The architect Alexey Ginzburg was the recipient of the grand prize for saving and revitalising the landmark early Soviet Constructivist Narkomfin building designed by his grandfather, Moisei Ginzburg. The junior Ginzburg was recently the target of Moscow preservationists for allegedly endangering a historic Moscow neighbourhood near Zaryadye with a development project.

Demidov, who also runs Zaryadye Park in addition to the contemporary art foundation, became a household name in the 1990s as one of Russia’s first music television VJs. He morphed under President Putin into the founder of a Russian Orthodox TV channel, had a hand in Kremlin youth and religion policy, and served a stint as deputy culture minister overseeing cinema.
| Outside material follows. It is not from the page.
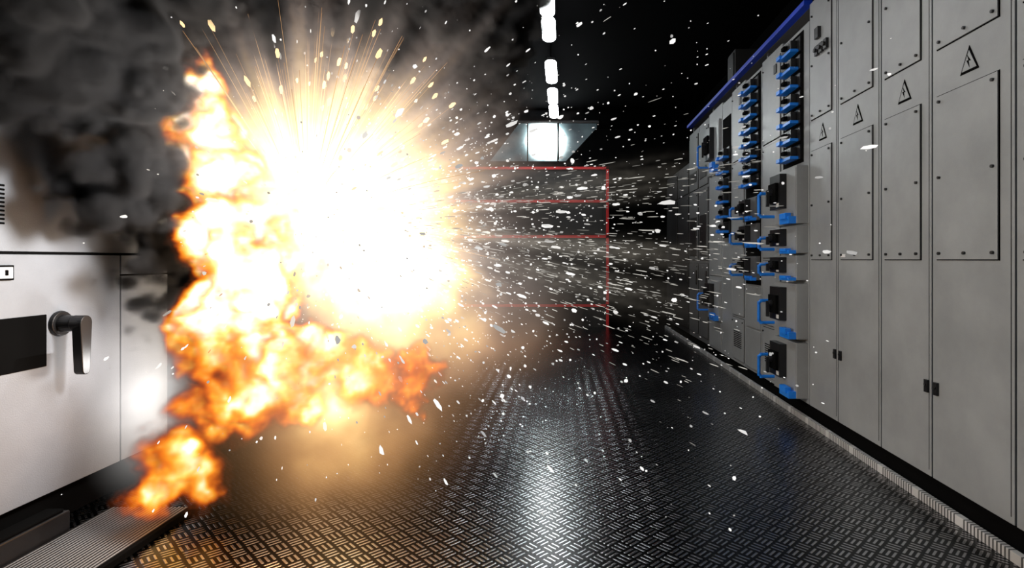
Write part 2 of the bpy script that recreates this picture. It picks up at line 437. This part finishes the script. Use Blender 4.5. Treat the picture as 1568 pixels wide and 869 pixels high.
# flames: grid value = temperature inside the flame body
FL = [(-1.97, 3.0, 2.17, .15), (-1.92, 3.0, 1.98, .20), (-1.82, 3.0, 1.68, .24), (-1.76, 3.02, 1.38, .27), (-1.64, 3.0, 1.12, .28),
      (-1.48, 3.1, 1.40, .26), (-1.80, 2.92, .86, .23), (-1.58, 2.90, .68, .27), (-1.38, 2.92, .70, .25), (-1.80, 2.9, .50, .17),
      (-1.08, 3.0, .64, .18), (-.80, 3.05, .62, .15), (-1.84, 2.72, .28, .18), (-1.95, 2.72, .13, .11), (-1.72, 2.72, .22, .11)]
def f_flame(nt, P):
    W = warp(nt, P, 2.2, .25, 3)
    d = lobes(nt, W, FL, .07)
    d = nt.m('ADD', d, nt.m('MULTIPLY', nt.m('SUBTRACT', nt.noise(P, 5.5, 6, .65), .45), .36))
    d = nt.m('SUBTRACT', d, nt.m('MULTIPLY', nt.m('SUBTRACT', nt.voro(W, 6.5, .25), .35), .12))
    cov = nt.m('MULTIPLY', d, 11., clamp=True)
    sp = nt.new('ShaderNodeSeparateXYZ'); nt.l.new(P, sp.inputs[0])
    hot = nt.sstep(sp.outputs[2], .75, 1.15)
    n1 = nt.noise(nt.v('ADD', W, (3.3, 0, 1.7)), 4.6, 6, .66)
    left = nt.sstep(sp.outputs[0], -2.12, -1.92)
    T = nt.m('ADD', nt.m('MULTIPLY', nt.m('MULTIPLY', hot, nt.m('ADD', .45, nt.m('MULTIPLY', left, .55))), 1.7), nt.m('MULTIPLY', nt.m('SUBTRACT', n1, .5), 4.2))
    T = nt.m('ADD', T, .66)
    T = nt.m('MAXIMUM', nt.m('MULTIPLY', T, .8, clamp=True), .06)
    return nt.m('MULTIPLY', cov, T)
mF, nt, out, den = vmat('flame_gas', 1.3)
colr = nt.ramp(den, [(0, (.6, .12, .02)), (.06, (.06, .014, .004)), (.16, (.45, .06, .006)), (.28, (1, .20, .012)), (.45, (1, .42, .03)), (.62, (1, .72, .2)), (.85, (1, .97, .85))])
stg = nt.m('ADD', .9, nt.m('MULTIPLY', nt.m('POWER', den, 2.), 3.2))
sig = nt.m('MULTIPLY', nt.m('MULTIPLY', den, 2.4, clamp=True), 22.)
em = nt.new('ShaderNodeEmission'); nt.l.new(colr, em.inputs[0]); nt.l.new(nt.m('MULTIPLY', sig, stg), em.inputs[1])
ab = nt.new('ShaderNodeVolumeAbsorption'); ab.inputs[0].default_value = (0, 0, 0, 1); nt.l.new(sig, ab.inputs['Density'])
ad = nt.new('ShaderNodeAddShader'); nt.l.new(em.outputs[0], ad.inputs[0]); nt.l.new(ab.outputs[0], ad.inputs[1])
nt.l.new(ad.outputs[0], out.inputs['Volume'])
vol_obj('flames', (-2.38, 2.35, .02), (-.5, 3.6, 2.5), .018, f_flame, mF, boom)

# blast burst with rays + hot haze: pure emission
def f_blast(nt, P):
    D = nt.v('SUBTRACT', P, CORE)
    r = nt.v('LENGTH', D); dr = nt.v('NORMALIZE', D)
    n = nt.noise(dr, 7, 4, .65)
    n2 = nt.noise(dr, 1.8, 2, .5)
    up = nt.v('DOT_PRODUCT', dr, (.72, 0, .69))
    R = nt.m('ADD', .26, nt.m('MULTIPLY', n2, .34))
    R = nt.m('ADD', R, nt.m('MULTIPLY', nt.m('MAXIMUM', nt.m('SUBTRACT', n, .36), 0.), nt.m('ADD', 1.8, nt.m('MULTIPLY', up, 1.7))))
    R = nt.m('ADD', R, nt.m('MULTIPLY', nt.m('MAXIMUM', up, 0.), .2))
    a = nt.m('SUBTRACT', 1., nt.m('DIVIDE', r, R), clamp=True)
    W = warp(nt, P, 1.6, .5, 3)
    h = lobes(nt, W, [(-.95, 3.1, 1.05, .98), (-1.15, 2.95, .50, .88), (-1.75, 2.9, 1.95, .6), (-.60, 3.2, .95, .80)], .4)
    hn = nt.noise(P, 2.4, 5, .62)
    hs = nt.m('POWER', nt.m('MULTIPLY', h, 1.1, clamp=True), 2.4)
    hz = nt.m('MULTIPLY', hs, nt.m('MULTIPLY', nt.m('SUBTRACT', hn, .18, clamp=True), 2.3))
    q = nt.v('LENGTH', nt.v('MULTIPLY', nt.v('SUBTRACT', P, (-2.24, 3.08, .52)), (2.4, 1.7, 1.05)))
    wl = nt.m('MULTIPLY', nt.m('POWER', nt.m('SUBTRACT', 1., nt.m('MULTIPLY', q, 1.5), clamp=True), 1.2), nt.m('ADD', .2, nt.m('MULTIPLY', hn, 1.5)))
    return nt.m('ADD', nt.m('ADD', a, hz), nt.m('MULTIPLY', wl, .6))
mB, nt, out, den = vmat('blast_glow', 2.)
tc = nt.new('ShaderNodeTexCoord').outputs['Object']
sep = nt.new('ShaderNodeSeparateXYZ'); nt.l.new(tc, sep.inputs[0])
ch = nt.ramp(nt.m('MULTIPLY', sep.outputs[2], .5), [(.15, (1, .50, .20)), (.38, (1, .62, .40)), (.55, (1, .80, .70))])
wx = nt.m('SUBTRACT', 1., nt.sstep(sep.outputs[0], -2.1, -1.85))
mw = nt.new('ShaderNodeMix', data_type='RGBA'); nt.l.new(wx, mw.inputs[0]); nt.l.new(ch, mw.inputs[6]); mw.inputs[7].default_value = (1, .97, .94, 1)
cb = nt.ramp(den, [(.1, (1, .52, .2)), (.35, (1, .62, .22)), (.6, (1, .82, .40)), (.9, (1, .96, .78))])
mx = nt.new('ShaderNodeMix', data_type='RGBA'); nt.l.new(nt.m('MULTIPLY', nt.sstep(den, .12, .5), nt.m('SUBTRACT', 1., wx)), mx.inputs[0]); nt.l.new(mw.outputs[2], mx.inputs[6]); nt.l.new(cb, mx.inputs[7])
em = nt.new('ShaderNodeEmission'); nt.l.new(mx.outputs[2], em.inputs[0])
nt.l.new(nt.m('ADD', nt.m('MULTIPLY', nt.m('POWER', den, 2.6), 16.), nt.m('MULTIPLY', den, 1.6)), em.inputs[1])
nt.l.new(em.outputs[0], out.inputs['Volume'])
vol_obj('blast_burst', (-2.38, 2.1, .02), (.1, 4.2, 2.9), .025, f_blast, mB, boom)

# dust jets shooting sideways
def f_jet(nt, P):
    D = nt.v('SUBTRACT', P, CORE)
    r = nt.v('LENGTH', D); dr = nt.v('NORMALIZE', D)
    n = nt.noise(nt.v('MULTIPLY', dr, (1, 12, 22)), 1.8, 5, .7)
    brk = nt.noise(P, 11, 4, .75)
    sp = nt.new('ShaderNodeSeparateXYZ'); nt.l.new(dr, sp.inputs[0])
    el = sp.outputs[2]
    def bandf(c, w):
        q = nt.m('DIVIDE', nt.m('SUBTRACT', el, c), w)
        return nt.m('EXPONENT', nt.m('MULTIPLY', nt.m('MULTIPLY', q, q), -1.))
    bd = nt.m('ADD', bandf(.10, .026), nt.m('ADD', bandf(-.10, .03), nt.m('MULTIPLY', bandf(-.22, .05), .7)))
    az = nt.sstep(sp.outputs[0], .86, .97)
    fall = nt.m('MULTIPLY', nt.sstep(r, .4, .8), nt.m('SUBTRACT', 1., nt.sstep(r, .9, 2.5)))
    v = nt.m('MULTIPLY', nt.m('MULTIPLY', bd, az), fall)
    v = nt.m('MULTIPLY', v, nt.m('MULTIPLY', nt.m('SUBTRACT', n, .50), 6., clamp=True))
    return nt.m('MULTIPLY', v, nt.m('MULTIPLY', nt.m('SUBTRACT', brk, .32, clamp=True), 5.))
mJ, nt, out, den = vmat('glowing_dust', 2.5)
em = nt.new('ShaderNodeEmission'); em.inputs[0].default_value = (1, .90, .75, 1)
nt.l.new(nt.m('MULTIPLY', den, 1.0), em.inputs[1]); nt.l.new(em.outputs[0], out.inputs['Volume'])
vol_obj('dust_jets', (-1.1, 2.6, .55), (1.1, 3.9, 2.0), .016, f_jet, mJ, boom)

# smoke
SM = [(-2.12, 2.2, 2.32, .50), (-2.08, 2.5, 2.08, .42), (-2.12, 2.75, 1.65, .33), (-2.14, 2.98, 1.30, .25), (-2.14, 2.98, .95, .17),
      (-1.75, 3.3, 2.80, .60), (-1.2, 3.4, 2.85, .60), (-.85, 3.55, 2.80, .58), (-.49, 3.6, 2.50, .36), (-.42, 3.6, 2.84, .38), (-.8, 3.8, 2.45, .38),
      (-1.9, 3.9, 2.2, .6), (-1.8, 4.0, 1.6, .5), (-2.1, 3.8, 1.1, .4), (-1.3, 4.1, 2.4, .5), (-2.15, 2.4, 2.75, .55), (-1.3, 3.8, 3.1, .55),
      (-2.2, 3.4, 1.9, .45), (-1.9, 2.75, 2.58, .30), (-.75, 3.6, 3.1, .4)]
def f_smoke(nt, P):
    W = warp(nt, P, 1.8, .28, 3)
    d = lobes(nt, W, SM, .08)
    d = nt.m('SUBTRACT', d, nt.m('MULTIPLY', nt.m('SUBTRACT', nt.voro(W, 4.5, .2), .44), .28))
    d = nt.m('SUBTRACT', d, nt.m('MULTIPLY', nt.m('SUBTRACT', nt.voro(W, 10, .2), .42), .18))
    d = nt.m('ADD', d, nt.m('MULTIPLY', nt.m('SUBTRACT', nt.noise(P, 8, 6, .65), .5), .22))
    d = nt.m('MULTIPLY', d, 9., clamp=True)
    return nt.m('MULTIPLY', d, d)
mS, nt, out, den = vmat('black_smoke', 2.2)
pv = nt.new('ShaderNodeVolumePrincipled'); pv.inputs['Color'].default_value = (.075, .075, .078, 1)
nt.l.new(nt.m('MULTIPLY', den, 46.), pv.inputs['Density'])
nt.l.new(pv.outputs[0], out.inputs['Volume'])
vol_obj('smoke_plume', (-2.39, 1.7, .5), (.15, 4.6, 3.6), .022, f_smoke, mS)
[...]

Demidov launched the foundation in 2015 and was appointed director of Zaryadye Park in 2019. He has worked to reshape the park by building an underground museum of contemporary art displaying large exhibitions that are presented as a counterpoint to international art trends.

At the awards ceremony, Demidov read a statement from Moscow Mayor Sergei Sobyanin saying that the prizewinners’ works “add fresh colours to the cultural palette of Moscow and wins the affections of fans of contemporary art”.

Zaryadye was designed by Diller Scofidio + Renfro, the creators of Manhattan’s High Line park.